The Bread of Life
As with last Sunday, we once again have the delight and privilege of welcoming a child into the fellowship of the Church in Baptism. I always think that a Baptism gives us wonderful opportunities to reflect on what it means to be a Christian, to reflect on our own Christian discipleship. Then our readings this morning give us much food for thought. In our Gospel reading, we are continuing in our reading of John chapter 6, teaching that comes back again and again to Jesus’ words concerning himself, ‘I am the bread of life. Whoever comes to me will never be hungry.’
In the rearing of Ted, one of the first things Dave and Joanna have had to get right is feeding. There is a growing awareness of the importance of diet both in the womb and in the early stages of life.
There is also the importance of developing good behaviour patterns. As we grow up, we all have to learn that the world does not revolve around what I want. Already Ted will be learning the give and take of what it means to live in a family. We all have our preferences – what I want to eat, to watch on TV, films, holidays. Ted of course will have his – I want more milk, I want biscuits, I want to be changed, I don’t want to go to sleep. We learn at an early age that ‘I’ doesn’t always get its way – that is how healthy families, healthy relationships, healthy communities grow – selfishness breeds resentments in families, in communities.

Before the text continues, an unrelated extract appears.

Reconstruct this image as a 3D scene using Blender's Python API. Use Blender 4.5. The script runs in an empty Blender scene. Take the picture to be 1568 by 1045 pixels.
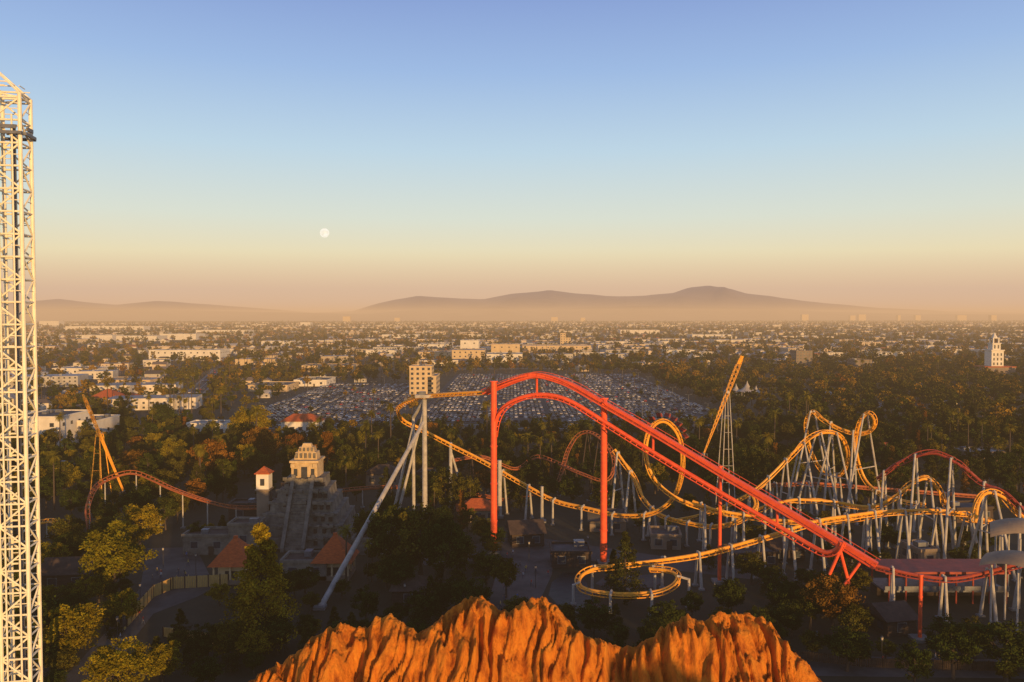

With these thoughts in mind, let us turn to the words used to introduce the promises that will be made on Ted’s behalf later in this service:
In baptism, God calls us from darkness into his marvelous light. To follow Christ means dying to sin and rising to new life with him.
How do we lift that out of the realm of theological jargon that just slips off the tongue? As we do so, we’ll just hold that picture of poor Ted learning that what he wants doesn’t always hold sway.
To follow Christ, to walk in the steps of him who, in the Garden of Gethsemane, as he contemplated what lay ahead, prayed:
“Father, if you are willing, remove this cup from me; yet, not my will but yours be done.” Luke 22:42
Jesus lived a life of close communion with the Father, one in which what God wants lay at the heart of his whole life – a life if you like of ‘I’ crossed out. And so we have the cross – a symbol of Jesus’ total commitment to the Father, a symbol of the extent of God’s love for us – ‘God so loved the world that he gave’.
How do we, complex creatures that we are, respond to this love of God in Christ? We have all known in ourselves that turmoil that Paul talks about in his letter to the Romans:
For I do not do the good I want, but the evil I do not want is what I do. Romans 7:19
that tension between what God wants and what I want, between the power of sin and the will of God. Against that I set the closing words of that lovely old hymn, ‘When I survey the wondrous cross’
love so amazing, so divine, demands my soul, my life, my all.
What I want begins to be displaced more and more by what God wants. That demanding ‘I’ in my life displaced more and more by what God wants.
Dying to sin, rising to new life in him. Do you notice – both of those are in the present? What we are talking about here is an ongoing process that goes on through the whole of my Christian life, as what I want becomes less and less important and what God wants comes more and more to the fore. This is what is described by that lovely old word ‘sanctification’. Not that we get it right all the time, not that there aren’t setbacks along the way. But we are on this journey that we’ve thought about before, a journey to God and into God. Bit by bit the ‘I’ is crossed out as I draw closer and closer to him. This is where words from our First lesson, from the letter to the Ephesians, strikes a chord with me:
we must grow up in every way into him who is the head, into Christ
Growing up in every way into … Christ. This is where we find our true self, as one made in the image of God, redeemed by God, beloved by God.
Over the coming years, Ted will be taking his place in the family. As his young body grows nourishment, the right nourishment will play a vital role. This will be taken not in isolation, but around the table as the news of the day is shared, family stories are told, as joys are celebrated, as disappointments and fears understood.
May he find his place within the family of the Church; may he find in the fellowship of this place, in you and in me (as ones who are in ourselves on this journey of growing into Christ) something of that same Christ who loved us and gave himself for us, and be drawn to feed on him who is the very Bread of Life.
A prayer for ourselves and Ted along this journey of life, one of the collects at Morning Prayer:
O God, the author of peace and lover of concord, to know you is eternal life, and to serve you is perfect freedom: Defend us in all assaults of our enemies, that we, surely trusting in your protection, may not fear the power of any adversaries; through Jesus Christ our Lord. Amen.